If you imagine your aged debtors as a bell curve, then such tactics help chop the long tail on the right of the graph. To shift the bell further to the left, more difficult cross-functional issues need to be addressed.
Remuneration may be a problem: salesmen are often rewarded for booking sales even if their paperwork is incorrect or even fabricated. Meanwhile, there’s a finance team being incentivised on the number of correct invoices sent out.
“When you talk to the sales guy, the customer service rep, the person inputting the order into the system, the person producing the bill, the people doing the collecting, the people trying to resolve any disputes, they say, ‘Gosh! This is the first time we’ve had a meeting like this,'” Wolf says.
On the flip side of the coin, it’s tempting to think that, the more shambolic the payables process, the better off the company: pay little, pay slowly.
But as Wolf makes clear, if you regularly disappoint your suppliers then you probably get worse payment terms, worse service – and a more expensive finance function.
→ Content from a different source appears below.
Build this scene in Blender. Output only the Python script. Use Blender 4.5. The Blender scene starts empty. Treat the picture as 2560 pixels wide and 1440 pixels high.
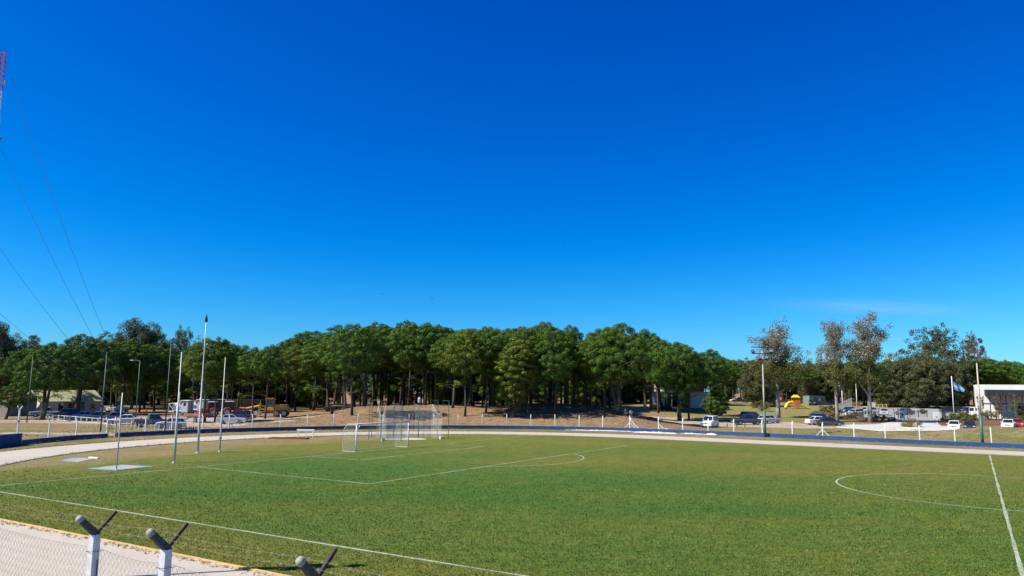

Alexander Bielenberg, REL Consultancy’s operations director, adds that many companies have also got too many suppliers. “That prevents them from running efficient purchasing operations and getting better terms by concentrating their muscle,” he says. The same can be said for customers. (Dare you fire some customers?). By exiting a low-value part of the market and opting to service it via distributors, large efficiencies can be had in the billing process and conversion of receivables to cash.
Moreover, businesses that have installed expensive e-procurement systems may be horrified to discover that they are being under-utilised and that employees often by-pass them. For inventories, businesses can re-examine whether they can shift from a build-to-stock model towards a build-to-order model. Much will depend on the level of service that has to be guaranteed to the client: do they expect 97% of deliveries within three days or would 90% within a week be fine?
Manufacturers often also suffer from the fact that each part of the assembly chain keeps its own buffer stocks of spare parts so as not to get caught out by any supply failure further upstream. This results in wasteful, multiple buffer stores that simply gobble up cash.
The main trick, however, is to take a broader view of working capital – receivables, payables and inventory. “In the long run you can’t sustainably improve one aspect of working capital without looking at the others and making sure they are aligned,” says Bielenberg.
And, increasingly, there will be more work done on the “collaborative extended enterprise” model, such that improvements to suppliers’ receivables functions will go hand-in-hand with their customers’ payables process.
“Everybody in the extended supply chain benefits from the best practice process,” he says.